Visible Impact of Measures

  • Monthly expiries reduced from 20 to 8.
  • Average premium per index option increased from ₹1,300 (Nov 2024) to ₹3,000 (Feb 2025).
  • Share of zero-day-to-expiry options fell from 70% to 50% of volumes, and 40% to 20% of total premiums.
  • Notional daily traded value of options dropped by 35% ($5 trillion to $3.2 trillion).
  • Option premium turnover saw only a 15% decline, showing resilience in structured trading.
  • Cash market volumes dropped by 12% (Feb vs. Nov 2024), aligning with derivatives moderation.
  • In March 2025, derivative volumes rebounded by 20% month-on-month with improving market sentiment.

Current Derivative-to-Cash Market Ratios

  • Option premium turnover to cash turnover ratio remains high at 0.54x (Feb 2025).
  • On a notional basis, derivatives-to-cash volumes are still extremely high at 300x (down from 400x in Nov).

SEBI’s New Consultation Paper (February 2025)
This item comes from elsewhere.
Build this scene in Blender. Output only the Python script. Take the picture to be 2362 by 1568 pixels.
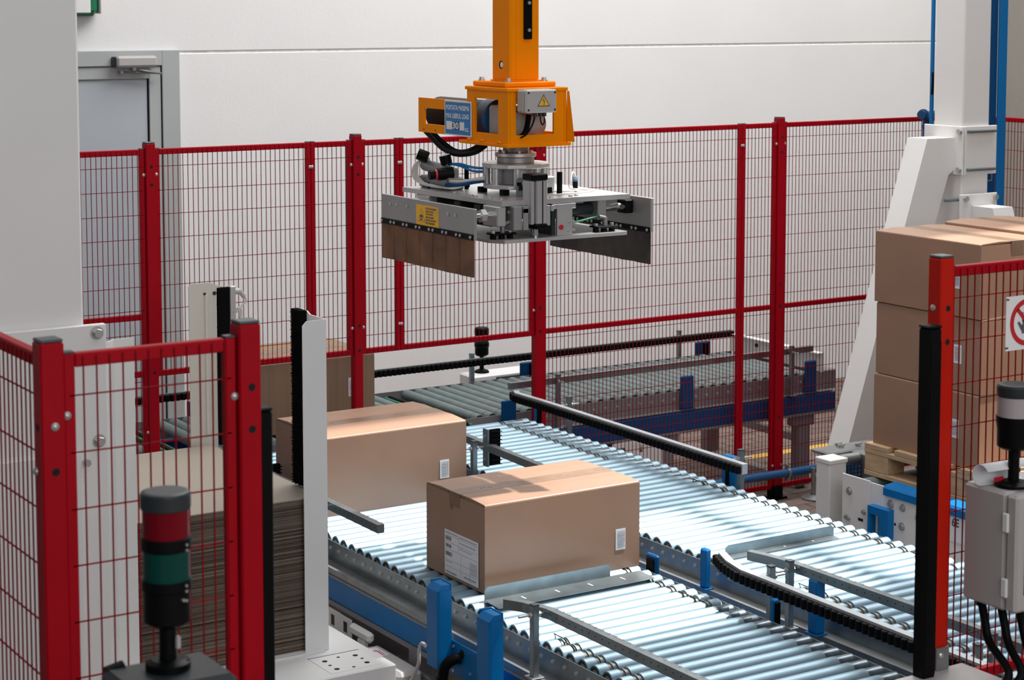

  • Proposed moves for orderly conduct and market stability:
    1. Delta-based (future equivalent) calculation for market-wide position limits for stock and index derivatives.
    2. Linking single stock derivative limits to underlying cash delivery volumes.
    3. Enhanced entity-wise derivative position limits, introducing intraday monitoring alongside end-of-day limits.
  • Delta-based exposure monitoring is considered more accurate for price sensitivity and aligns with global regulatory standards.
  • The new 15% free float-based limit is more liberal compared to the earlier 20% notional-based cap.
  • Under this framework, the number of stocks falling under derivatives ban is projected to drop by 90% (from 366 to 27).

Intraday Limits and Safeguards

  • End-of-day limit for individual entities: ₹500 crore (on a future-equivalent basis).
  • Gross entity-wise limit: ₹1,500 crore.
  • Intraday limits introduced to prevent market domination and sudden volatility caused by large players.
  • SEBI is also pushing for diversified benchmarks to reduce the chance of index manipulation.

Retail Participation and Market Outlook

  • Retail derivatives traders have grown from 700,000 to 3.7 million in five years.
  • Despite regulatory tightening, India’s options market remains a key attraction for both global and domestic investors.
  • Given its scale now surpasses the cash market, orderly growth and strict supervision are crucial for long-term equity market health.